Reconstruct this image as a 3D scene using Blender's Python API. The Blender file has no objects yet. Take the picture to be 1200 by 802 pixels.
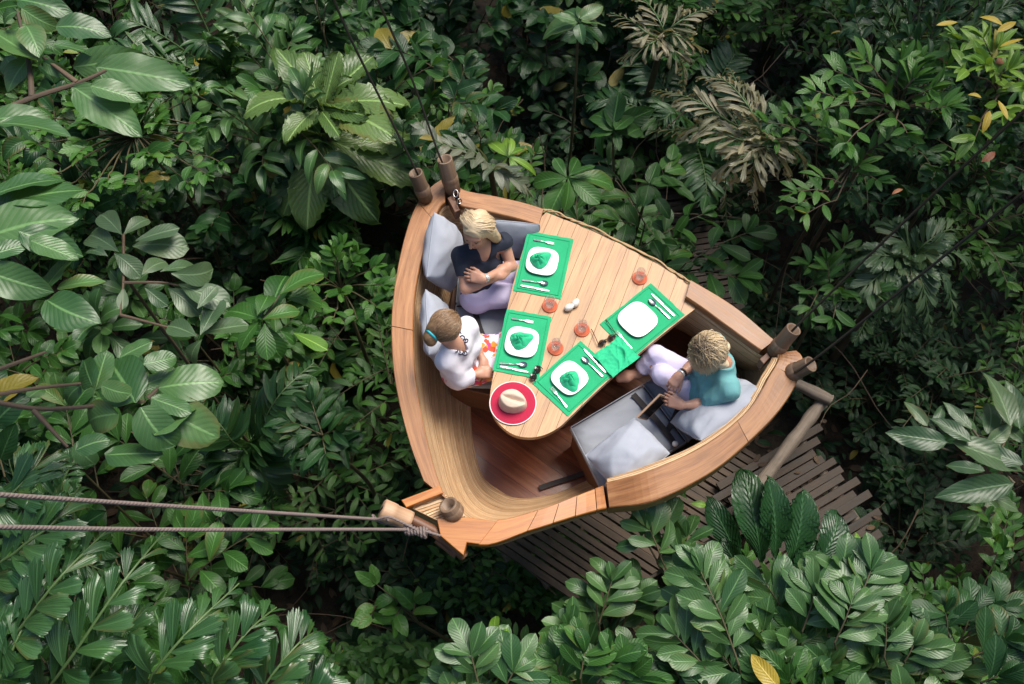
import bpy, math, random
import numpy as np
from mathutils import Vector, Matrix
C = bpy.context.scene
COL = C.collection
R = math.radians
# ------------------------------------------------------------------ camera, sky, sun, exposure
LENS, TILT, FPX = 32.0, R(26.0), 1200 * 32.0 / 36.0
CAM = np.array([0.0, -2.63, 9.39])
cam = bpy.data.objects.new('camera', bpy.data.cameras.new('camera'))
COL.objects.link(cam)
cam.data.lens = LENS; cam.data.sensor_width = 36.0
cam.data.clip_start = 0.1; cam.data.clip_end = 500
cam.location = CAM; cam.rotation_euler = (TILT, 0, 0)
C.camera = cam
world = bpy.data.worlds.new('World'); C.world = world; world.use_nodes = True
wn = world.node_tree
sky = wn.nodes.new('ShaderNodeTexSky'); sky.sky_type = 'NISHITA'; sky.sun_disc = False
SUN_EL, SUN_AZ = R(60), R(42)
sky.sun_elevation = SUN_EL; sky.sun_rotation = SUN_AZ
sky.air_density = 1.0; sky.dust_density = 2.0; sky.ozone_density = 1.0
wn.links.new(sky.outputs[0], wn.nodes['Background'].inputs[0])
wn.nodes['Background'].inputs[1].default_value = 0.05
sl = bpy.data.lights.new('sun', 'SUN'); sl.energy = 1.5; sl.angle = R(34); sl.color = (1.0, 0.94, 0.84)
so = bpy.data.objects.new('sun', sl); COL.objects.link(so)
sd = Vector((math.sin(SUN_AZ) * math.cos(SUN_EL), math.cos(SUN_AZ) * math.cos(SUN_EL), math.sin(SUN_EL)))
so.rotation_euler = sd.to_track_quat('Z', 'Y').to_euler(); so.location = (0, 0, 20)
C.view_settings.view_transform = 'Standard'; C.view_settings.look = 'None'
C.view_settings.gamma = 1.0; C.view_settings.use_curve_mapping = False
C.view_settings.exposure = 1.95
C.cycles.max_bounces = 6; C.cycles.diffuse_bounces = 2; C.cycles.glossy_bounces = 3; C.cycles.transmission_bounces = 6
C.cycles.use_denoising = True

# ------------------------------------------------------------------ helpers
ca, sa = math.cos(TILT), math.sin(TILT)
FW, UP, RT = np.array([0, sa, -ca]), np.array([0, ca, sa]), np.array([1.0, 0, 0])
def W(px, py, z):
    """point of the place at height z that stands at this spot of the survey photograph"""
    d = FW + RT * ((px - 600) / FPX) + UP * ((401 - py) / FPX)
    return CAM + d * ((z - CAM[2]) / d[2])
def PX(p):
    v = np.asarray(p, float) - CAM
    w = v @ FW
    return 600 + FPX * (v @ RT) / w, 401 - FPX * (v @ UP) / w
def nrm(v):
    v = np.asarray(v, float); return v / (np.linalg.norm(v) + 1e-12)
def lerp(a, b, t): return np.asarray(a, float) * (1 - t) + np.asarray(b, float) * t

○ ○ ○

Return only the lines running from the top of the data to the line that holds "C.cycles.use_denoising = True". Include both of those lines, but skip the pictures.

- Finished task -
Reconstruct this image as a 3D scene using Blender's Python API. The Blender file has no objects yet. Take the picture to be 1200 by 802 pixels.
import bpy, math, random
import numpy as np
from mathutils import Vector, Matrix
C = bpy.context.scene
COL = C.collection
R = math.radians
# ------------------------------------------------------------------ camera, sky, sun, exposure
LENS, TILT, FPX = 32.0, R(26.0), 1200 * 32.0 / 36.0
CAM = np.array([0.0, -2.63, 9.39])
cam = bpy.data.objects.new('camera', bpy.data.cameras.new('camera'))
COL.objects.link(cam)
cam.data.lens = LENS; cam.data.sensor_width = 36.0
cam.data.clip_start = 0.1; cam.data.clip_end = 500
cam.location = CAM; cam.rotation_euler = (TILT, 0, 0)
C.camera = cam
world = bpy.data.worlds.new('World'); C.world = world; world.use_nodes = True
wn = world.node_tree
sky = wn.nodes.new('ShaderNodeTexSky'); sky.sky_type = 'NISHITA'; sky.sun_disc = False
SUN_EL, SUN_AZ = R(60), R(42)
sky.sun_elevation = SUN_EL; sky.sun_rotation = SUN_AZ
sky.air_density = 1.0; sky.dust_density = 2.0; sky.ozone_density = 1.0
wn.links.new(sky.outputs[0], wn.nodes['Background'].inputs[0])
wn.nodes['Background'].inputs[1].default_value = 0.05
sl = bpy.data.lights.new('sun', 'SUN'); sl.energy = 1.5; sl.angle = R(34); sl.color = (1.0, 0.94, 0.84)
so = bpy.data.objects.new('sun', sl); COL.objects.link(so)
sd = Vector((math.sin(SUN_AZ) * math.cos(SUN_EL), math.cos(SUN_AZ) * math.cos(SUN_EL), math.sin(SUN_EL)))
so.rotation_euler = sd.to_track_quat('Z', 'Y').to_euler(); so.location = (0, 0, 20)
C.view_settings.view_transform = 'Standard'; C.view_settings.look = 'None'
C.view_settings.gamma = 1.0; C.view_settings.use_curve_mapping = False
C.view_settings.exposure = 1.95
C.cycles.max_bounces = 6; C.cycles.diffuse_bounces = 2; C.cycles.glossy_bounces = 3; C.cycles.transmission_bounces = 6
C.cycles.use_denoising = True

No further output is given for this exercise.